Tendo em conta estas duas leituras para o acaso, em termos da sua estrutura matemática, o acaso significa que toda a série de eventos que daí emerge não se conforma a qualquer padrão ou regra inteligível. Neste sentido, eventos casuais ou aleatórios não são solitários, mas colectivos porque associados a uma ‘série de eventos’, evidenciando o acaso como um conceito relacional. Por fim, se fizermos um comentário filosófico, ou teológico, sobre as estruturas matemáticas associadas ao acaso contingente significa fazermos a sua interpretação exegética, segundo Michael Heller.

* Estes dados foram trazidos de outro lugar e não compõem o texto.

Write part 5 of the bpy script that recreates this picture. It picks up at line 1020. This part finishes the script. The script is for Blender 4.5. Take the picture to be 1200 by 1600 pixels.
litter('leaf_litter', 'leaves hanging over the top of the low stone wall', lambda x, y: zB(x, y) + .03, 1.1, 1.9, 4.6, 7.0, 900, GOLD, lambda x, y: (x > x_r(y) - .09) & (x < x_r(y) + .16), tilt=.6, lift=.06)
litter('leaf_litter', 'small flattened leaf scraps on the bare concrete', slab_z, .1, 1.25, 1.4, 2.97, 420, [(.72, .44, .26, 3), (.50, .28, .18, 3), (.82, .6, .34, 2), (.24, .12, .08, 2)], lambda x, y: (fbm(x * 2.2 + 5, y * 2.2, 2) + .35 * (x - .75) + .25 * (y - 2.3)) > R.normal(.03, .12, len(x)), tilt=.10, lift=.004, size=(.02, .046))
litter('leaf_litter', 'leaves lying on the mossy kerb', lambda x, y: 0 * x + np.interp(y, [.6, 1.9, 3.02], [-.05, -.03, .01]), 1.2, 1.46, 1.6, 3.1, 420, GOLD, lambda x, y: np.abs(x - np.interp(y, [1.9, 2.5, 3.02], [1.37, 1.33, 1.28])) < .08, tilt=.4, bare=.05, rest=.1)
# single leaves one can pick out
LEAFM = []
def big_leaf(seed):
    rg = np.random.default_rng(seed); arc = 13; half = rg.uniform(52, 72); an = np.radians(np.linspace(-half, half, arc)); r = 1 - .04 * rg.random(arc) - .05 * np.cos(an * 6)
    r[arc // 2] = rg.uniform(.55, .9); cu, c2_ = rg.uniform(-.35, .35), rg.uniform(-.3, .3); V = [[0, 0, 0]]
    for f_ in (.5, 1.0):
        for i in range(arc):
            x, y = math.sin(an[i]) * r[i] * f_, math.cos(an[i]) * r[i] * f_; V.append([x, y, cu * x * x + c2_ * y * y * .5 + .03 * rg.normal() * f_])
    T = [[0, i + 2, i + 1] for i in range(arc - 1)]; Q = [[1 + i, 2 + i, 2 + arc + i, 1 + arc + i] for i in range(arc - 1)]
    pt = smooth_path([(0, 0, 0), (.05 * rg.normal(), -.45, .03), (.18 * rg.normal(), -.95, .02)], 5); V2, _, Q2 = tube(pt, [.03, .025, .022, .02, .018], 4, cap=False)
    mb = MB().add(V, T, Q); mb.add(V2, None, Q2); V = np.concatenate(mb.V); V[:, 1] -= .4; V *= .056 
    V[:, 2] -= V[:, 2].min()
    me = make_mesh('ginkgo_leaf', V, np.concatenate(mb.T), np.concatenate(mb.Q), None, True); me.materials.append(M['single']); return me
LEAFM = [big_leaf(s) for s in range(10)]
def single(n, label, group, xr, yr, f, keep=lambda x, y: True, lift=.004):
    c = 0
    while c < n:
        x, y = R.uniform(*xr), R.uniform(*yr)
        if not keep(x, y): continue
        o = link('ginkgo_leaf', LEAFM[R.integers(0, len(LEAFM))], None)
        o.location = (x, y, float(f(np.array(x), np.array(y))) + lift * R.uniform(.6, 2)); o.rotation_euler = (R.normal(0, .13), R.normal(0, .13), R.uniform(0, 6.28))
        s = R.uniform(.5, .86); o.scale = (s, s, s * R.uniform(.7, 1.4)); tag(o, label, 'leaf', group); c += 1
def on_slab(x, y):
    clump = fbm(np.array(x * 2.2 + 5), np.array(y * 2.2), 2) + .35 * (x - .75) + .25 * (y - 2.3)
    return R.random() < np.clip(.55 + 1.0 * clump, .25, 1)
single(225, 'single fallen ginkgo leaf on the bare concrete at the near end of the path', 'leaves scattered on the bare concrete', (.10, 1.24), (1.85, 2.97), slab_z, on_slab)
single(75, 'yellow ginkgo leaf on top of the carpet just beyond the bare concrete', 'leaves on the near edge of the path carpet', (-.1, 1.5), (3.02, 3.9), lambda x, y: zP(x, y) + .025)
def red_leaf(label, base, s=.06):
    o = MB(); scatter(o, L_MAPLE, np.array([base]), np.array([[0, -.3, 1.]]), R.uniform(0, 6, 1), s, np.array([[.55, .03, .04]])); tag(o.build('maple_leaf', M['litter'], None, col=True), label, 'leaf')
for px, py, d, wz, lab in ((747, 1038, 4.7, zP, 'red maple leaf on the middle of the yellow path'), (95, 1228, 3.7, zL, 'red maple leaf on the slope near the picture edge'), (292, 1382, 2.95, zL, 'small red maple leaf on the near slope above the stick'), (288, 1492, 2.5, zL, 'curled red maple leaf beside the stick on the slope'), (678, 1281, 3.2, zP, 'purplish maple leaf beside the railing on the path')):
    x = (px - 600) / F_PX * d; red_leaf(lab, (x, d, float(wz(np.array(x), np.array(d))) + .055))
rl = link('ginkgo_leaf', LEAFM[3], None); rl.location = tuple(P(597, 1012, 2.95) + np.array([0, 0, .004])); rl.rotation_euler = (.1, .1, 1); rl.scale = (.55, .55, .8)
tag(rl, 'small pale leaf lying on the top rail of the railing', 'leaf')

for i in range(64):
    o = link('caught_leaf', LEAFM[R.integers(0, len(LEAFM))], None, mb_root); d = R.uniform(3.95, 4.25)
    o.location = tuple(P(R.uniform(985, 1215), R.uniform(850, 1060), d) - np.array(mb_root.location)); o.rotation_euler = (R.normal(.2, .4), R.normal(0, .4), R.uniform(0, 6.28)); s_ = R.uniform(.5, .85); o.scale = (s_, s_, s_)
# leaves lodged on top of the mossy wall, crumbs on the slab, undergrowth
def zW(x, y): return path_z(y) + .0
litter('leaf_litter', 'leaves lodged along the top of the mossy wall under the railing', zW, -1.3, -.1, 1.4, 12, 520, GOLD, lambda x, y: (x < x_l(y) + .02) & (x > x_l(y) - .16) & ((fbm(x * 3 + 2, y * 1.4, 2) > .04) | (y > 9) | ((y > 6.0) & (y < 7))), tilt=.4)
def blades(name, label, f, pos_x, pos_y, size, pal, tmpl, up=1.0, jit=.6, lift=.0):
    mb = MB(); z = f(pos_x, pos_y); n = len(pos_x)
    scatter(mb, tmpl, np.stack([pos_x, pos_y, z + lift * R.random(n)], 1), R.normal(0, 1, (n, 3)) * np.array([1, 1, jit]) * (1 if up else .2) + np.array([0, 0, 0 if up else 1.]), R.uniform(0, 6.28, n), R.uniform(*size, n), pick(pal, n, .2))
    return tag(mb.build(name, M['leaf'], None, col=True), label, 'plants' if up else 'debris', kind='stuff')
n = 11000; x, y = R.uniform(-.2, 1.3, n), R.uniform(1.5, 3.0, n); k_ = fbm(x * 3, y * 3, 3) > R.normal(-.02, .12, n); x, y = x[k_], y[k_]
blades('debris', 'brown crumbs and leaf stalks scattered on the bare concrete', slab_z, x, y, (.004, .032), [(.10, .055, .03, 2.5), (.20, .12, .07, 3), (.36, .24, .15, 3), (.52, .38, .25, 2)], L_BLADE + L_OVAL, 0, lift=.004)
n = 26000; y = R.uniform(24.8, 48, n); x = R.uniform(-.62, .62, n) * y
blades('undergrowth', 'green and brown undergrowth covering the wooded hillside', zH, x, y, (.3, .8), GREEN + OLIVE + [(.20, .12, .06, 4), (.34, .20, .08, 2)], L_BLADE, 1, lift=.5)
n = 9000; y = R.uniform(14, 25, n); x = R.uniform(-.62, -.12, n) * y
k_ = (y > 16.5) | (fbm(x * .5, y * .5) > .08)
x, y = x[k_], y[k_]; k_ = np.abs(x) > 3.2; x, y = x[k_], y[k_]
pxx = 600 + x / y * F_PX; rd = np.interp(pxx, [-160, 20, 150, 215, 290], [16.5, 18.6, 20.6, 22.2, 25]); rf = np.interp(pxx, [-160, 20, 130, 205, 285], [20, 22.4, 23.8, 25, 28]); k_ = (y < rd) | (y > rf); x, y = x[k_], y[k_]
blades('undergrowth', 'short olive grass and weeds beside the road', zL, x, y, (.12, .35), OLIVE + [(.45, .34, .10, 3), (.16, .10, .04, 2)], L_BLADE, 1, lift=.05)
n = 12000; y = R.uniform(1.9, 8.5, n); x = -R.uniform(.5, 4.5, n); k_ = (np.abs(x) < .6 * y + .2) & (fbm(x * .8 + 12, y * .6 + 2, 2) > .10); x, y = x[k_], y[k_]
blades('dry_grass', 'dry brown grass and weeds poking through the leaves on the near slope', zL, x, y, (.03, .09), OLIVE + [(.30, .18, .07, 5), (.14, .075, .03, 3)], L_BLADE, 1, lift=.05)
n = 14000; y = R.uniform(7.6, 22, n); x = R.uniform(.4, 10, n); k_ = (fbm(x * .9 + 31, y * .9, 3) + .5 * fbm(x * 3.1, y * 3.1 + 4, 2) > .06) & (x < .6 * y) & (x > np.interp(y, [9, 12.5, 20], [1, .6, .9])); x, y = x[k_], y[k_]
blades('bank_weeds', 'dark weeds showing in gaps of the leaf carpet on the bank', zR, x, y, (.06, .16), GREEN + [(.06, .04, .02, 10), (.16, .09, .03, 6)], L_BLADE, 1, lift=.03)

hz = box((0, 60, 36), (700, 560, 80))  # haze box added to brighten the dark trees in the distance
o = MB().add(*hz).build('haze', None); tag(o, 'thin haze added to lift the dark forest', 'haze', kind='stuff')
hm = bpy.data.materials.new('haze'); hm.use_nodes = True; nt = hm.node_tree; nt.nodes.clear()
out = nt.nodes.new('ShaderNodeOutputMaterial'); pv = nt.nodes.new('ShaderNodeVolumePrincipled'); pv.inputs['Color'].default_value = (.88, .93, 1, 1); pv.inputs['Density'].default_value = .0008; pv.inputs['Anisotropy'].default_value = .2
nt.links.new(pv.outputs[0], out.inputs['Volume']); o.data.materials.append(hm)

Então, o acaso pode ser interpretado exegeticamente como uma condição relacional criativa.

Se Deus-Trindade são Pessoas-em-comunhão, para Deus agir é relacionar-se. Logo, não me admira que o acaso contingente seja precisamente esse imenso espaço de possibilidades que abre o mundo à novidade da acção de Deus através dos relacionamentos. Um universo inacabado é um universo da promessa, cheio de surpresas, que nos atrai do futuro em direcção ao que devemos ser partindo daquilo que somos.